Robert James Jefferson, a St. Paul gang member sentenced to life in prison for a fatal 1994 firebombing he committed as a teenager, hoped for judicial relief after the U.S. Supreme Court barred mandatory life sentences for juveniles in 2012.

Last year, a federal judge reduced Jefferson's sentence — from life to 50 years — for the crime, which killed five young St. Paul siblings, and on Monday a federal appellate court rejected his appeal for a far shorter sentence.

Eighth Circuit Judge James Loken wrote that Jefferson's new sentence appropriately weighed his youth at the time of the murders with his rehabilitation and his "continued refusal to accept responsibility for the murders."

Last year, U.S. District Judge Michael Davis made Jefferson's sentence the first federal sentence reduced in Minnesota since the Supreme Court ruling in Miller vs. Alabama. But Jefferson, now 38, later challenged that ruling, calling 50 years a "de facto life sentence."

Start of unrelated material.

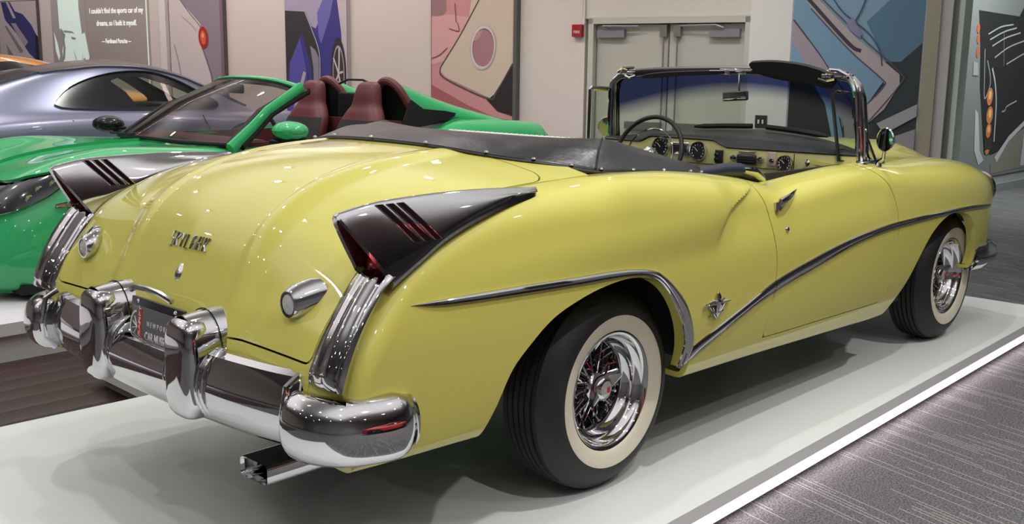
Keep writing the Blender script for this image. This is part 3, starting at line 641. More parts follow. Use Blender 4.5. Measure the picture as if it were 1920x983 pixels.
for pts in ([(.72, 2.04), (1.16, 2.15), (1.64, 2.2)], [(.79, 1.97), (1.3, 2.09), (1.78, 2.16)], [(.9, 1.89), (1.38, 2.01), (1.96, 2.1)], [(1.03, 1.74), (1.54, 1.89), (2.18, 2.0)], [(1.51, 1.66), (2.26, 1.83), (2.8, 1.9)], [(1.51, 1.01), (1.62, 1.02), (1.70, 1.08), (2.07, 1.15)]): FPL(pts, (.34, .34, .32), 3, .010)
FPL([(1.29, 2.1), (1.35, 1.85), (1.41, 1.63)], (.25, .25, .24), 4, .006)
FPL([(.98, 1.6), (1.14, 1.4), (1.26, 1.1), (1.31, .6)], (.40, .40, .42), 3, .020); FPL([(.65, 1.85), (.72, 1.5), (.80, 1.2), (.95, 1.35), (.93, 1.5), (.78, 1.7)], (.30, .30, .32), 2, .012)
FPX([(.28, 1.68), (.44, 1.66), (.48, 1.50), (.30, 1.50)], (.30, .29, .28), 4); FPX([(.93, .66), (1.2, .66), (1.25, .50), (.95, .50)], (.03, .03, .03), 5)

# ---- chrome: fins, tail pillars, side spears, emblems
from mathutils.bvhtree import BVHTree
BVS = BVHTree.FromPolygons([tuple(v) for v in SIDE.v], SIDE.f)
BVD = BVHTree.FromPolygons([tuple(v) for v in DECK.v], DECK.f)
def on_side(x, z):
    h = BVS.ray_cast(Vector((x, -2, z)), Vector((0, 1, 0)))
    if h[0] is None: return Vector((x, -.9, z)), Vector((0, -1, 0))
    n = h[1]; n = -n if n.y > 0 else n
    return h[0], n
def on_deck(y, z, x0=-3):
    h = BVD.ray_cast(Vector((x0, y, z)), Vector((1, 0, 0))); n = h[1]; n = -n if n.x > 0 else n
    return h[0], n
def both(name, m, material, parent=CAR, label=None, **k):
    a = build(name, m, material, parent, **k); b = build(name, m.mirrored(), material, parent, **k)
    if label: a['label'] = label; b['label'] = label
    return a, b

FIN_BI = [(-1.082,.807,.933),(-1.030,.812,.972),(-.92,.815,1.026),(-.78,.817,1.078),(-.64,.825,1.108),(-.52,.845,1.124),(-.445,.868,1.130)]
FIN_BO = [(-1.084,.950,.938),(-.975,.948,.997),(-.885,.940,1.040),(-.78,.930,1.074),(-.67,.917,1.099),(-.56,.902,1.117),(-.445,.884,1.128)]
FIN_T = [(-1.198,.868,1.120),(-1.084,.874,1.140),(-.95,.875,1.147),(-.82,.876,1.149),(-.70,.876,1.148),(-.57,.877,1.143),(-.435,.877,1.136)]
_bi, _bo, _tt = crom(FIN_BI, 10), crom(FIN_BO, 10), crom(FIN_T, 10)
def fin_section(a, b, t, q=14):
    """a inner base, b outer base, t ridge -> list of points over the top"""
    w = min(.017, .3*(b.y-a.y)+.004); ti, to = t+Vector((0, -w, -.016)), t+Vector((0, w, -.016)); dn = Vector((0, 0, -.012))
    pts = [a+dn*2, a, a.lerp(ti, .5)+Vector((.0, -.004, 0)), ti, t, to, b.lerp(to, .5)+Vector((0, .004, 0)), b, b+dn*2]
    return crom(pts, 3)
_fs = [fin_section(a, b, t) for a, b, t in zip(_bi, _bo, _tt)]
_fs.append([Vector((-.43, .877, 1.118))]*len(_fs[0]))
_fs = [[Vector((p.x, -p.y, p.z)) for p in r] for r in _fs]      # right-hand side of the car
FIN = M().grid(_fs, flip=False)
# rolled rim of the opening and cavity
rim = _fs[0][3:-3]; cen = sum(rim, Vector())/len(rim)
inner = [p.lerp(cen, .24)+Vector((-.003, 0, .0)) for p in rim]
deep = [p.lerp(cen, .45)+Vector((.13, 0, -.02)) for p in rim]
FIN.grid([rim, [p.lerp(q, .5)+Vector((-.010, 0, .002)) for p, q in zip(rim, inner)], inner])
fins = both('tail_fin', FIN, chrome, recalc=False, sharp=50)
cav_m = mat('fin_cavity_enamel', (0.10, 0.012, 0.016), rough=0.22, metal=.6)
CAV = M().grid([inner, [p.lerp(q, .5) for p, q in zip(inner, deep)], deep]); CAV.add([cen+Vector((.14, 0, -.02))]+deep, [(0, i+1, i+2) for i in range(len(deep)-1)])
lamp_m = mat('red_tail_lens', (0.42, 0.008, 0.02), rough=0.12, coat=1.0, spec=.8)
slot_m = mat('slot_shadow', (0.014, 0.006, 0.007), rough=0.7, spec=.0)
for o, sy in zip(fins, (1, -1)):
    c = CAV if sy == 1 else CAV.mirrored(); build('fin_cavity', c, cav_m, o)
    L = M(); Gd = []
    for i in range(13):
        th = i/12*PI
        Gd.append([Vector((-1.062-.030*math.sin(th)*math.sin(ph), -(.879+.052*math.cos(th)), .962+.038*math.cos(ph)*math.sin(th)+.008)) for ph in [k/10*PI for k in range(11)]])
    L.grid(Gd, flip=True); L = L if sy == 1 else L.mirrored(); build('tail_lamp', L, lamp_m, o)
    L = M().tube([(-1.072, -.815, .957), (-1.080, -.88, .949), (-1.072, -.942, .957)], .006, n=6); build('lamp_bar', L if sy == 1 else L.mirrored(), chrome, o)
    # three slots over the ridge
    BVF = BVHTree.FromPolygons([tuple(v) for v in FIN.v], FIN.f)
    for k in range(3):
        xt = -1.078+.036*k; rows = []
        def fpt(x, z, side, off):
            y0 = -2 if side else 0; d = Vector((0, 1 if side else -1, 0)); h = BVF.ray_cast(Vector((x, y0, z)), d)
            if h[0] is None: return None
            return h[0]-d*off
        seq = [(z, 1) for z in (1.030, 1.05, 1.07, 1.09, 1.11, 1.126, 1.134)]+[(z, 0) for z in (1.134, 1.126, 1.11, 1.09, 1.07, 1.05, 1.036)]
        for z, sd in seq:
            x = xt+(1.138-z)*.90; a, b = fpt(x-.0115, z, sd, .0014), fpt(x+.0115, z, sd, .0014)
            if a and b: rows.append([a, b])
        top = len(rows)//2; tp = rows[top-1][0].lerp(rows[top][0], .5)
        S = M().grid(rows); S = S if sy == 1 else S.mirrored(); build('fin_slot', S, slot_m, o, recalc=False)
        bead = []
        for j in (0, 1): 
            B = M().tube([r[j] for r in rows[:top]], .0018, n=5); B.tube([r[j] for r in rows[top:]], .0018, n=5); bead.append(B)
        bead[0].join(bead[1]); build('slot_bead', bead[0] if sy == 1 else bead[0].mirrored(), chrome, o)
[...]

Citing the Supreme Court's decision, a spokesman for the U.S. attorney's office called Monday's ruling on Jefferson's sentence "a perfectly appropriate and reasonable result."

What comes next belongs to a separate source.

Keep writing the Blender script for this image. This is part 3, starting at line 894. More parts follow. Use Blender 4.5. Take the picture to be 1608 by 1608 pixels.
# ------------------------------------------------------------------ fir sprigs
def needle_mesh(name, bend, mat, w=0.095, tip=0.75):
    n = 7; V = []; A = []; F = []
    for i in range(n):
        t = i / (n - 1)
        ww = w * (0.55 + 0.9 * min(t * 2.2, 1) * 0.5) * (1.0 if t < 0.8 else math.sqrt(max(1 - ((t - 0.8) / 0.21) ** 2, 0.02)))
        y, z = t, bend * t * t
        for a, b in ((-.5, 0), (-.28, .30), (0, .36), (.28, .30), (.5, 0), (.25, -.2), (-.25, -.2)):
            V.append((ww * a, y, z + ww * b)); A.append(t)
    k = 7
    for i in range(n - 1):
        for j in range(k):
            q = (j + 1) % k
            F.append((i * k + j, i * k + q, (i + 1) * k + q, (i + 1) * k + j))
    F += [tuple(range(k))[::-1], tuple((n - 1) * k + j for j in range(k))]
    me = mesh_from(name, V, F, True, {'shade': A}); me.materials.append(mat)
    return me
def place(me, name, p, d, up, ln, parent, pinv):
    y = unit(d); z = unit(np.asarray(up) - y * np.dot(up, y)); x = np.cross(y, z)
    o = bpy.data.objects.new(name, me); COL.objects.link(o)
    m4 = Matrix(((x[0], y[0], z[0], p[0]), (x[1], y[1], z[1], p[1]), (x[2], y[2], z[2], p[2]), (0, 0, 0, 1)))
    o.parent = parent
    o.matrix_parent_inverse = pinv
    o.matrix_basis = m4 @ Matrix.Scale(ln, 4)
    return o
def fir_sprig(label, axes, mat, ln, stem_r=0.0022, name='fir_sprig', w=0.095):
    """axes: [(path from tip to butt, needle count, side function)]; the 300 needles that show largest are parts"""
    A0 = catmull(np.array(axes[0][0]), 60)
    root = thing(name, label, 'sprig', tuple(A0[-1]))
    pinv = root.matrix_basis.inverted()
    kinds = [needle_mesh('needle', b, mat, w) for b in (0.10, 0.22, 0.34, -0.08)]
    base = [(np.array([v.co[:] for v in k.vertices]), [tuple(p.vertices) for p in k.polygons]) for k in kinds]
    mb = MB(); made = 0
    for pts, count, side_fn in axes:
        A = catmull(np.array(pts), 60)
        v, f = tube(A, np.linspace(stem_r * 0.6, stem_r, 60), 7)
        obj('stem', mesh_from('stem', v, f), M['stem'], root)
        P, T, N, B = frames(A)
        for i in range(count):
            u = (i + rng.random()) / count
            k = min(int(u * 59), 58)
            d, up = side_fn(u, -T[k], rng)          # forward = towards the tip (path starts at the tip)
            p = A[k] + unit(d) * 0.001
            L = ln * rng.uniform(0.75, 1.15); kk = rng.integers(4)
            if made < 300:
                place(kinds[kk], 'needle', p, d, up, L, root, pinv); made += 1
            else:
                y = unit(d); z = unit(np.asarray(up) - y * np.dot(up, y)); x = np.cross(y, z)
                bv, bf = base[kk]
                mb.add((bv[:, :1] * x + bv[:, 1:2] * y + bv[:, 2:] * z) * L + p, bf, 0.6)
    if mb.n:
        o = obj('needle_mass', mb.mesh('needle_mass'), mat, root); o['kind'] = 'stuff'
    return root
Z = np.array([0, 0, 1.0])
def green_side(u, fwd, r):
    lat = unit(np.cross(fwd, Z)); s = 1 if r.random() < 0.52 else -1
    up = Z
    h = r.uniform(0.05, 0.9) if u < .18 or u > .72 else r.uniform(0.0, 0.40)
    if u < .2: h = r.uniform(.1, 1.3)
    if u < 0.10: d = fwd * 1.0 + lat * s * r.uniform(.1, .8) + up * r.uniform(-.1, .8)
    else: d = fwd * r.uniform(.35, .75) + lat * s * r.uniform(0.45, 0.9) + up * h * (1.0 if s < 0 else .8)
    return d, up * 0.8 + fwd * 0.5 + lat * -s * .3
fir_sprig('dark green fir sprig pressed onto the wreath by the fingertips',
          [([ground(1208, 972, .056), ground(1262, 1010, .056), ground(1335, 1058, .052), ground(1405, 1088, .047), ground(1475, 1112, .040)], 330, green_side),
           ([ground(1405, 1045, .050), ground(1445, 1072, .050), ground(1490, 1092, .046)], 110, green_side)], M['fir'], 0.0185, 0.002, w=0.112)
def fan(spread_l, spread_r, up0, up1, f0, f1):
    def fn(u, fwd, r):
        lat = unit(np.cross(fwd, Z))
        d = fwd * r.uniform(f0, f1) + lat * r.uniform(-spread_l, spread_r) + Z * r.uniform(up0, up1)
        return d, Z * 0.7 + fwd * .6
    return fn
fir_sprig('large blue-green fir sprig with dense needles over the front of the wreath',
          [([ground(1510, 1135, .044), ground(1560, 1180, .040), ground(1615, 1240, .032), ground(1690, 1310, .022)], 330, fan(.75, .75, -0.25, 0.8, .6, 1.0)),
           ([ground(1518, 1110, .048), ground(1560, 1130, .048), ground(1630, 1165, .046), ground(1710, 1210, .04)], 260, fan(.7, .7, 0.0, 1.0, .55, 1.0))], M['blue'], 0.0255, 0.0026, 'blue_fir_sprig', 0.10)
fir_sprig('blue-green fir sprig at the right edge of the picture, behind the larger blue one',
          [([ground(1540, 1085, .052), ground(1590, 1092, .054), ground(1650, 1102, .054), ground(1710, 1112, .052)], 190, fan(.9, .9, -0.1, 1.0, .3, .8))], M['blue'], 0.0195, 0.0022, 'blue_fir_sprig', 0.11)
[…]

Jefferson was indicted in 1997 along with 20 other members of the St. Paul-based 6-0 Tres gang in a case that charged the gang with trafficking cocaine to the Twin Cities from California. His most serious conviction, after a six-week trial, was on charges that he and an accomplice threw Molotov cocktails at the St. Paul home of fellow gang member Andre Coppage to retaliate for cooperating with authorities in a murder case.

The ensuing fire killed five of Coppage's siblings: brothers Nicheba, 11, Nicos, 7, and Niarte, 4, and his sisters Nikia, 8, and Myeka, 2.

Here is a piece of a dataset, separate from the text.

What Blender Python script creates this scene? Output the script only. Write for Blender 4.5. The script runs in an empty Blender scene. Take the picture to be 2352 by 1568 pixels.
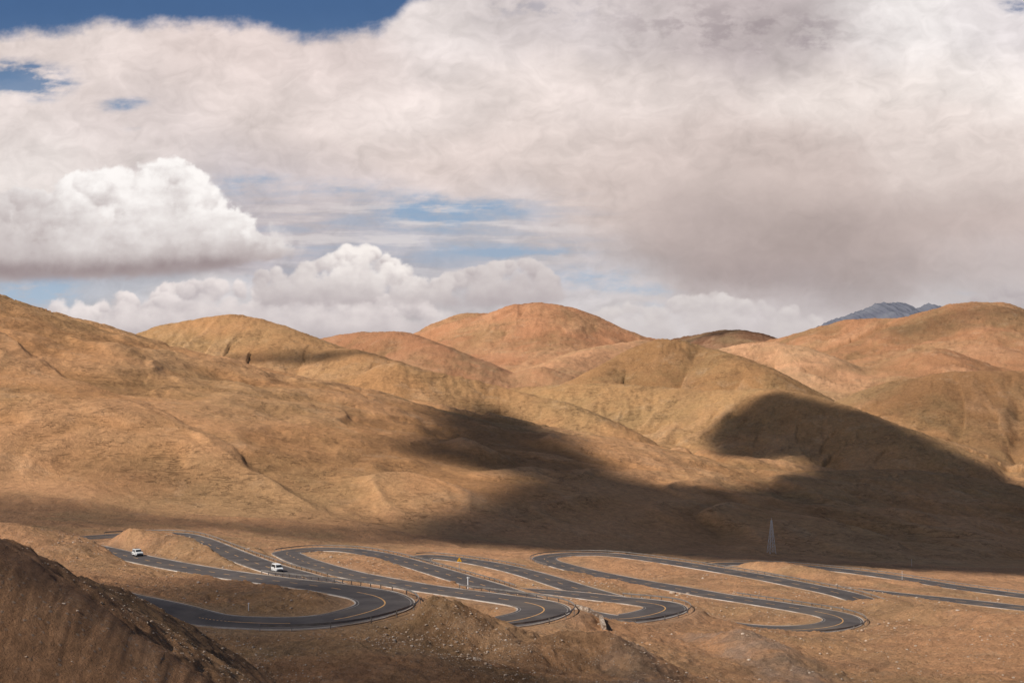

Jefferson has maintained his innocence in the murders and turned down a plea deal, refusing to testify against Robert G. "Buster" Jefferson, his half-brother and one of the gang's founders.

'Impressionable young man'

Surveillance footage placed Jefferson and a cousin, Willie Hart, then 13, near the Coppage home soon after the fire started. Jefferson was also convicted of additional charges that included conspiracy to distribute cocaine and crack cocaine, and attempted murder and assault in connection with the drive-by shootings of a drug debtor and bystander.

Jefferson's attorney, Mark Larsen, said Monday that they were disappointed by the appellate ruling and are exploring appeals options. Jefferson had asked for a three-year sentence.

"This was a very impressionable young man at the time who followed the lead of his elder half-brother who fell in with the wrong crew," Larsen said.

Jefferson would be 62 if he lives out his term. Larsen said he suffers from juvenile-onset diabetes.

At the time of Jefferson's resentencing, Davis read from a 24-page legal analysis, something Larsen commended for being "exhaustive." In it, Davis cited evidence that Jefferson was sexually assaulted by a relative at a young age and that he was vulnerable to peer pressure at the time of the murders.

He also recognized a spotless disciplinary record while in prison, and a strong work and educational record. But, Davis said, Jefferson "has not accepted full responsibility for his actions" in connection with the children's deaths and downplayed his role in other convictions.

Loken wrote Monday that Davis properly reviewed evidence of Jefferson's post-sentencing rehabilitation and that he also gave significant weight to "the extreme severity of Jefferson's crimes."